The upshot of all of this is that true double-blind anonymization is difficult to achieve, and its necessity is unclear. Many conferences run review processes in which reviewers know the identity of the authors, and I haven’t seen any studies that attribute quality differences to this factor. Most journal reviewing also does not use double-blind anonymity and that process seems to work just fine. I think it’s time to stop worrying about anonymity and focus instead on more fundamental aspects such asĀ  novelty, creativity, thoroughness, etc.

6 Comments

  1. There are strong arguments for double-blind, and reasonable ones against it; the same goes for both single-blind types, and for totally open reviewing. Whichever ones ideals / ones funding source / the weather might lead one to favour at the moment, it’s absolutely critical to have a mix of all these review styles.

  2. I agree that different situations call for different review strategies. Let’s focus on ACM conferences, something I am familiar with both as a meta-reviewer, a reviewer and as an author. In my experience, double-blind reviewing doesn’t guarantee any kind of anonymity. Thus, while keeping it may be a matter of convenience, strong enforcement (e.g., as SIGIR seems to have done this year) of such policies does not serve any platonic ideal, and may, in fact, be impossible to implement with sufficient accuracy in a field that encourages a significant amount of incremental work.

  3. What about CHI & UIST? Both are respectable ACM conferences that in turn have a relaxed policy regarding anonymity:

    http://chi2013.acm.org/authors/call-for-participation/papers-notes/chi-anonymization-policy/

    http://www.acm.org/uist/uist2013/authorsguide.php

    I believe this model is a fairly good tradeoff.

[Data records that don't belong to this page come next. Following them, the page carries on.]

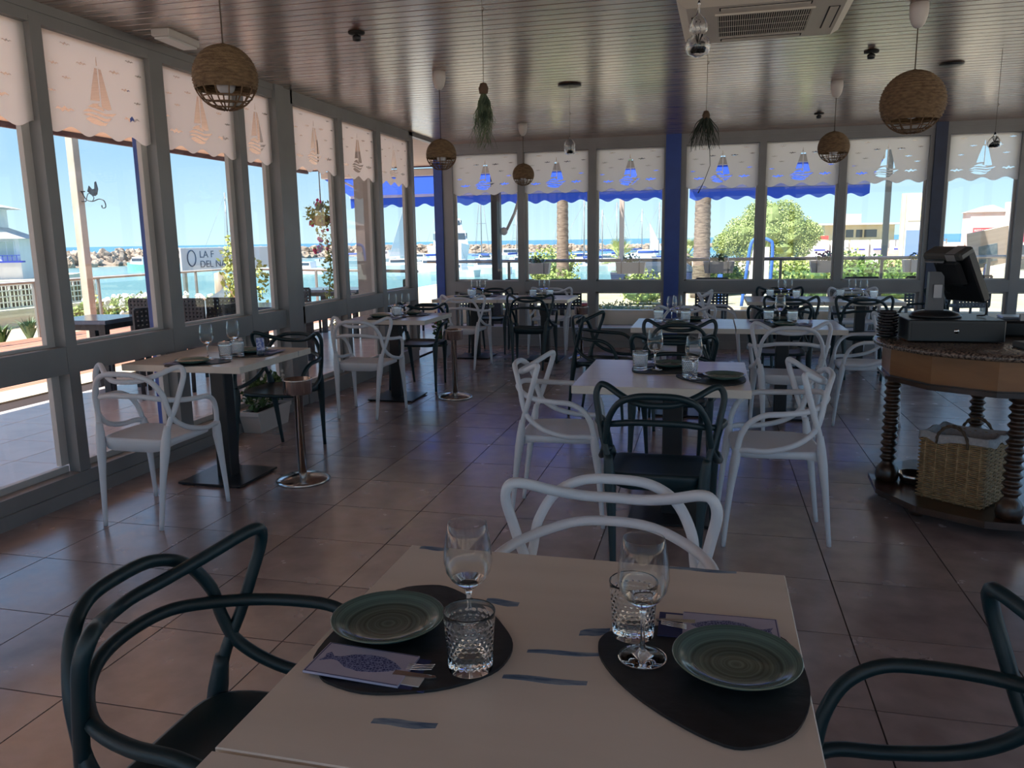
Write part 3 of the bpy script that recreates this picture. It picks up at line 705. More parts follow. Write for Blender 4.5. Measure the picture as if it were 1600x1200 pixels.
# ------------------------------------------------------------------ hanging air plants and glass bubbles
M['airplant'] = noisy('air_plant_leaf', (.05, .075, .04), (.16, .20, .11), 20, .7)
M['airplant_dark'] = noisy('dark_air_plant_leaf', (.015, .025, .016), (.05, .065, .045), 20, .7)
M['wood_hook'] = mat('cork', (.10, .06, .035), .8)
def air_plant(x, y, z, h, n, sp, label, m_, curl=.02, blade=.0018, one_long=False):
    t = thing('air_plant', label, 'plant', (x, y, 0)); g = random.Random(int(x*100+y*10))
    b = MB()
    for k in range(n):
        a = g.uniform(0, 6.283); l = h*g.uniform(.45, 1); s_ = sp*g.uniform(.2, 1)
        P = [(0, 0, z)]; px, py = math.cos(a), math.sin(a); ph = g.uniform(0, 6)
        for i in range(1, 8):
            u = i/7; q = s_*(u**.8); P.append((px*q+curl*math.sin(ph+u*9)*u, py*q+curl*math.cos(ph+u*8)*u, z-l*u+.02*math.sin(u*3)))
        b.tube(P, [blade*(1-.8*i/7) for i in range(8)], 4)
    if one_long:
        b.tube([(0, 0, z-.1), (.03, 0, z-.22), (.035, 0, z-.32), (0, 0, z-.42), (-.04, 0, z-.50)], [.002, .0025, .002, .002, .004], 4)
    b.build('leaves', m_, t)
    MB().lathe([(0, z-.02), (.022, z-.015), (.026, z+.01), (.016, z+.035), (0, z+.04)], 12).build('root_ball', M['wood_hook'], t)
    MB().tube([(0, 0, z+.035), (.002, 0, (z+ZC)/2), (0, 0, ZC)], .0016, 5).tube([(0, 0, ZC-.14), (.012, 0, ZC-.15), (0, 0, ZC-.165)], .0022, 5).build('string', M['cord'], t)
air_plant(-1.15, 4.10, 2.20, .30, 170, .06, 'greyish green tangled air plant on a string near the middle of the ceiling', M['airplant'], blade=.0028)
air_plant(-.062, 5.74, 2.245, .24, 60, .11, 'dark spidery air plant on a string before the blue pillar, with one long drooping leaf', M['airplant_dark'], curl=.008, blade=.0055, one_long=True)
M['thin_glass'] = panemat('thin_blown_glass', (.9, .9, .9)); 
def bubble(x, y, prof, zt, label, contents, rr, plate=None):
    t = thing('hanging_terrarium', label, 'terrarium', (x, y, 0))
    MB().lathe(prof, 20, (0, 0, 0)).build('glass_bubble', M['glass'], t)
    g = random.Random(3); b = MB()
    for k in range(14): b.ball((g.uniform(-.5, .5)*rr, g.uniform(-.5, .5)*rr, contents+g.uniform(0, .5)*rr), rr*.34, 7, 5, jit=.25, rg=g)
    for k in range(10):
        a = g.uniform(0, 6.28); b.tube([(0, 0, contents+.4*rr), (math.cos(a)*rr*.3, math.sin(a)*rr*.3, contents+rr*1.1), (math.cos(a)*rr*.5, math.sin(a)*rr*.5, contents+rr*1.5)], .0015, 4)
    b.build('moss', M['airplant_dark'], t)
    MB().tube([(0, 0, zt), (0, 0, ZC)], .0014, 5).tube([(0, 0, zt+.2), (.01, 0, zt+.19), (0, 0, zt+.18)], .002, 5).build('string', M['cord'], t)
    if plate: MB().lathe([(0, ZC-.006), (plate, ZC-.012), (plate, ZC-.006), (0, ZC)], 24).build('ceiling_plate', M['black'], t)
    return t
def bulbp(rs, z0, w=.0022):
    o = [(max(r, .0005), z0+z) for r, z in rs]; return o+[(max(r-w, .0003), z+(w if i == 0 else 0)) for i, (r, z) in reversed(list(enumerate(o)))]
bubble(-1.21, 7.02, bulbp([(.012, 0), (.040, .004), (.047, .03), (.050, .07), (.044, .10), (.025, .125), (.006, .14), (.004, .15)], 2.165), 2.315, 'small egg shaped glass bubble with dry moss under a dark ceiling plate', 2.185, .035, .10)
bubble(-.085, 3.87, bulbp([(.015, 0), (.045, .012), (.058, .04), (.050, .072), (.030, .088), (.040, .11), (.043, .13), (.030, .158), (.010, .18), (.004, .20), (.007, .22), (.0035, .235)], 2.245), 2.48, 'double glass bubble with dark stones hanging before the air conditioner', 2.275, .042)
bubble(1.97, 6.67, bulbp([(.012, 0), (.042, .008), (.047, .035), (.036, .06), (.012, .085), (.004, .11)], 2.055), 2.165, 'small glass bubble with dark moss at the right before the far windows', 2.07, .042)
tag(MB().lathe([(0, ZC-.012), (.085, ZC-.014), (.09, ZC-.004), (.05, ZC)], 24, (1.76, 7.13, 0)).build('ceiling_plate', M['black']), 'thin dark round plate on the ceiling right of the largest globe lamp', 'ceiling plate')
# small bracket spots on the ceiling
def spot(x, y, s, label):
    t = thing('ceiling_spotlight', label, 'spotlight', (x, y, ZC), 0, 'black ceiling spotlights')
    MB().lathe([(0, -.012*s), (.05*s, -.010*s), (.052*s, 0)], 16).build('mounting_plate', M['dark_gap'], t)
    MB().tube([(.0, 0, -.008*s), (0, 0, -.03*s)], .008*s, 6).build('neck', M['black'], t)
    MB().lathe([(.0, -.055*s), (.025*s, -.052*s), (.028*s, -.026*s), (.018*s, -.02*s)], 12).build('lamp_head', M['black'], t)
spot(-2.19, 4.90, 1.0, 'black ceiling spotlight left of the grey green air plant')
spot(1.07, 6.48, 1.0, 'black ceiling spotlight between the air conditioner and the largest globe lamp')
spot(1.08, 9.49, 1.0, 'black ceiling spotlight far back near the far windows')
# emergency light on the ceiling by the left wall
t = thing('emergency_light', 'flat white emergency light on the ceiling by the left window wall', 'emergency light', (-3.28, 4.62, ZC), R(4))
MB().bev((-.06, -.17, -.045), (.06, .17, 0), .006).build('housing', M['cup_white'], t)
MB().bev((-.05, -.155, -.058), (.05, .155, -.045), .004).build('diffuser', mat('diffuser_plastic', (.75, .74, .72), .3), t)

# ------------------------------------------------------------------ air conditioner cassette
t = thing('air_conditioner', 'cream ceiling cassette air conditioner with a slatted grille', 'air conditioner', (.25, 5.14, ZC), R(-1))
p = MB(); hx, hy = .465, .475
p.add([(-hx, -hy, 0), (hx, -hy, 0), (hx, hy, 0), (-hx, hy, 0), (-hx, -hy, -.035), (hx, -hy, -.035), (hx, hy, -.035), (-hx, hy, -.035), (-hx+.05, -hy+.05, -.07), (hx-.05, -hy+.05, -.07), (hx-.05, hy-.05, -.07), (-hx+.05, hy-.05, -.07)],
      [(0, 1, 5, 4), (1, 2, 6, 5), (2, 3, 7, 6), (3, 0, 4, 7), (4, 5, 9, 8), (5, 6, 10, 9), (6, 7, 11, 10), (7, 4, 8, 11), (11, 10, 9, 8), (3, 2, 1, 0)])
p.build('housing', M['cream'], t)
g = MB()
for a, b in (((-.265, -.265), (.265, -.25)), ((-.265, .25), (.265, .265)), ((-.265, -.25), (-.25, .25)), ((.25, -.25), (.265, .25))): g.box((*a, -.079), (*b, -.069))
g.build('grille_frame', M['cream'], t)
MB().box((-.25, -.25, -.0712), (.25, .25, -.0700)).build('grille_opening', M['dark_gap'], t)
me_sl = MB().box((-.0022, -.25, -.0775), (.0022, .25, -.0712)).mesh('grille_slat', M['cream'])
for k in range(42): link('grille_slat', me_sl, t, (-.246+k*.012, 0, 0))
for k in range(3): MB().box((-.25, -.13+k*.13-.0015, -.0785), (.25, -.13+k*.13+.0015, -.0765)).build('grille_bar', M['cream'], t)
for (a, b, c, d) in ((-.24, -.385, .24, -.325), (-.24, .325, .24, .385), (-.395, -.24, -.335, .24), (.335, -.24, .395, .24)):
    MB().box((a, b, -.0712), (c, d, -.0700)).build('air_outlet', M['dark_gap'], t)
    MB().bev((a+.008, b+.008, -.074), (c-.008, d-.008, -.0705), .002).build('louvre', M['cream'], t)

# ------------------------------------------------------------------ steel pedestal stands
def stand(x, y, label):
    t = thing('pedestal_ashtray', label, 'ashtray stand', (x, y, 0), 0, 'steel pedestal stands')
    MB().lathe([(.162, 0), (.165, .012), (.150, .022), (.115, .036), (.06, .048), (.034, .054), (0, .055)], 40).build('base', M['steel'], t)
    MB().lathe([(.026, .05), (.026, .545), (.05, .552), (0, .553)], 20).build('pole', M['steel'], t)
    MB().lathe([(.055, .545), (.083, .552), (.083, .56), (.086, .562), (.086, .632), (.090, .636), (.090, .642), (.083, .642), (.083, .565), (0, .565)], 36).build('bowl', M['steel'], t)
    MB().lathe([(.082, .57), (.082, .60), (0, .603)], 20).build('sand', mat('sand_dark', (.05, .04, .03), .9), t)
stand(-2.42, 4.305, 'steel pedestal ashtray nearest the viewer, right of the near window table')
stand(-2.30, 7.00, 'steel pedestal ashtray beside the second window table')
stand(-1.515, 9.60, 'steel pedestal ashtray near the far windows, right of the corner table')

# ------------------------------------------------------------------ planters with plants
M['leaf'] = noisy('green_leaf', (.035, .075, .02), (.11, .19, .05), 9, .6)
M['leaf_bright'] = noisy('sunny_leaf', (.26, .33, .08), (.46, .52, .18), 6, .6)
M['leaf_yellow'] = noisy('yellow_flowering_leaf', (.45, .36, .08), (.62, .50, .18), 6, .6)
M['soil'] = mat('soil', (.03, .02, .015), .9)
M['petal_white'] = mat('white_petal', (.75, .72, .66), .7); M['petal_pink'] = mat('pink_petal', (.75, .06, .22), .6); M['petal_red'] = mat('red_petal', (.35, .03, .06), .6)
def leaves(b, c, rad, n, size, g, flat=.35):
    """n small leaf blades scattered in an ellipsoid"""
    for k in range(n):
        while True:
            u = Vector((g.uniform(-1, 1), g.uniform(-1, 1), g.uniform(-1, 1)))
            if .25 < u.length <= 1: break
        p = Vector((c[0]+u.x*rad[0], c[1]+u.y*rad[1], c[2]+u.z*rad[2])); d = Vector((g.uniform(-1, 1), g.uniform(-1, 1), g.uniform(-.6, 1))).normalized()
        q = d.orthogonal().normalized(); q = (q*math.cos(g.uniform(0, 6))+d.cross(q)*math.sin(g.uniform(0, 6))).normalized(); l = size*g.uniform(.6, 1.3)
        b.add([p, p+d*l*.5+q*l*flat, p+d*l, p+d*l*.5-q*l*flat], [(0, 1, 2, 3)])
    return b
def planter(x, y, lx, ly, h, rz, label, flower, lab_h=.28):
    t = thing('planter', label, 'planter', (x, y, 0), rz); g = random.Random(int(x*31+y*7)); a, b2 = lx/2, ly/2
    m_ = MB(); o = [(-a*.88, -b2*.85), (a*.88, -b2*.85), (a*.88, b2*.85), (-a*.88, b2*.85)]; T_ = [(-a, -b2), (a, -b2), (a, b2), (-a, b2)]; I = [(-a+.015, -b2+.015), (a-.015, -b2+.015), (a-.015, b2-.015), (-a+.015, b2-.015)]
    vs = [(*p, 0) for p in o]+[(*p, h-.03) for p in T_]+[(p[0]*1.05, p[1]*1.05, h-.03) for p in T_]+[(p[0]*1.05, p[1]*1.05, h) for p in T_]+[(*p, h) for p in I]+[(*p, h-.03) for p in I]
    fs = [(3, 2, 1, 0)]+[(k*4+i, k*4+(i+1) % 4, (k+1)*4+(i+1) % 4, (k+1)*4+i) for k in range(5) for i in range(4)]+[(20, 21, 22, 23)]
    m_.add(vs, fs).build('pot', M['cup_white'], t)
    MB().box((-a+.016, -b2+.016, h-.05), (a-.016, b2-.016, h-.022)).build('soil', M['soil'], t)
    leaves(MB(), (0, 0, h+lab_h*.42), (a*1.0, b2*1.2, lab_h*.5), 420, .05, g).build('foliage', M['leaf'], t)['kind'] = 'stuff'
    f = MB()
    for k in range(26): f.ball((g.uniform(-a, a)*.95, g.uniform(-b2, b2)*1.2, h+g.uniform(.05, lab_h)), .013, 6, 4, jit=.3, rg=g)
    f.build('flowers', flower, t)['kind'] = 'stuff'
    return t
planter(-3.43, 5.58, .17, .48, .17, 0, 'white planter with white flowers on the floor behind the near window table', M['petal_white'])
planter(-3.30, 9.58, .17, .46, .15, R(10), 'white planter with dark red flowers on the floor before the blue corner pillar', M['petal_red'], .42)

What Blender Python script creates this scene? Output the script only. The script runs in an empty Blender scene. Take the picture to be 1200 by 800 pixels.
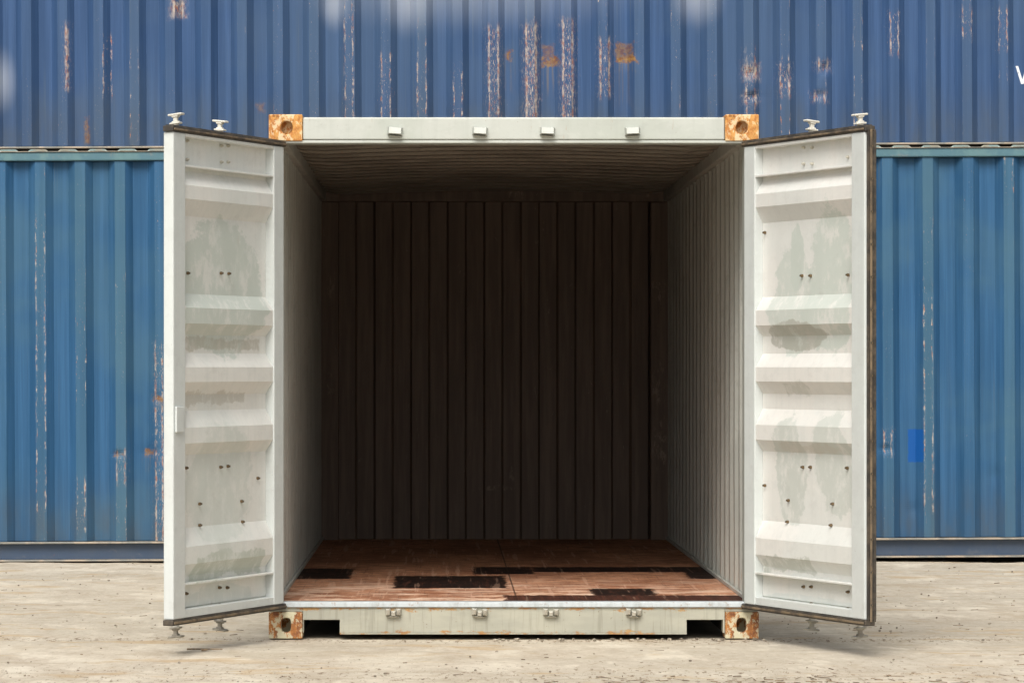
import bpy, bmesh, math, random
from mathutils import Vector, noise, Matrix
random.seed(7)
C = bpy.context.scene
COL = C.collection

# ------------------------------------------------------------------ camera, world, sun, exposure
F = 3793.0                       # focal length in photo pixels (1200 wide)
CAMX, CAMY, CAMZ = -0.357, -16.1, 1.34
cd = bpy.data.cameras.new('camera'); cam = bpy.data.objects.new('camera', cd); COL.objects.link(cam)
cam.location = (CAMX, CAMY, CAMZ); cam.rotation_euler = (math.radians(90), 0, 0)
cd.sensor_width = 36; cd.lens = 36*F/1200
cd.shift_x = 82/1200; cd.shift_y = 32/1200
cd.clip_end = 2000
C.camera = cam

SUN_EL, SUN_AZ = math.radians(49), math.radians(13)      # azimuth measured behind the camera, towards the left
w = bpy.data.worlds.new('World'); C.world = w; w.use_nodes = True
nt = w.node_tree; nt.nodes.clear()
sky = nt.nodes.new('ShaderNodeTexSky'); sky.sky_type = 'NISHITA'; sky.sun_disc = False
sky.sun_elevation = SUN_EL; sky.sun_rotation = math.pi+SUN_AZ
sky.dust_density = 6; sky.air_density = 1.0; sky.ozone_density = 1
hs = nt.nodes.new('ShaderNodeHueSaturation'); hs.inputs['Saturation'].default_value = 0.24
bg = nt.nodes.new('ShaderNodeBackground'); bg.inputs['Strength'].default_value = 0.125
wo = nt.nodes.new('ShaderNodeOutputWorld')
nt.links.new(sky.outputs[0], hs.inputs['Color']); nt.links.new(hs.outputs[0], bg.inputs[0]); nt.links.new(bg.outputs[0], wo.inputs[0])
sd = bpy.data.lights.new('sun', 'SUN'); sun = bpy.data.objects.new('sun', sd); COL.objects.link(sun)
sd.energy = 2.0; sd.angle = math.radians(30); sd.color = (1.0, 0.955, 0.885)
dvec = Vector((-math.sin(SUN_AZ)*math.cos(SUN_EL), -math.cos(SUN_AZ)*math.cos(SUN_EL), math.sin(SUN_EL)))
sun.rotation_euler = dvec.to_track_quat('Z', 'Y').to_euler()
sun.location = (0, -5, 12)
C.view_settings.view_transform = 'Standard'; C.view_settings.look = 'None'
C.view_settings.exposure = 0.24; C.view_settings.gamma = 1.0; C.view_settings.use_curve_mapping = False
C.render.engine = 'CYCLES'
C.cycles.max_bounces = 8; C.cycles.diffuse_bounces = 4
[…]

  4. Yes – agreed. It definitely doesn’t guarantee anonymity, and is certainly impractical in the context of work that presents e.g. additions to existing resources. The “mental gymnastics” required to try and achieve some of this anonymity can be very awkward and quite embarrassing for both writer and reader. So as a result, it’s absolutely unfair and preposterous to reject a paper that’s made the initial cursory effort to be anonymised (e.g. “X (1990) showed” instead of “We showed (X, 1990)”). In fact it seems ridiculous to the point that one might even question whether the reviewer not only saw through the anonymisation but then also acted unprofessionally and asked for removal of a paper because they recognised it as coming from a competitor. In any case, flat out rejection shouldn’t be an option on the table for anything but the most careless of blunders.

  5. Back when I reviewed for theory conferences, they weren’t double blind, and several of my colleagues asserted that was a strength. Because of page limits, conferences papers necessarily left out details, making it essentially impossible to verify the results were true. Knowing that the author was a figure with a track record provided the confidence to accept the work.

    One can argue that this is not fair; that one should treat all submissions the same. This may be correct from the perspective of the authors. But from the perspective of advancing the field, the given approach may have provided a better way to get important results published.

  6. My sense is that a two-tier reviewing system in which the meta-reviewers are paying attention is a reasonable compromise between the Bayesian expectation that people who did good work in the past are more likely to be doing good work now, and the unbiased review of the work as presented. There is nothing wrong with anonymity per se, but the slavish application of rigid rules does not serve the interests of the community or of individual authors.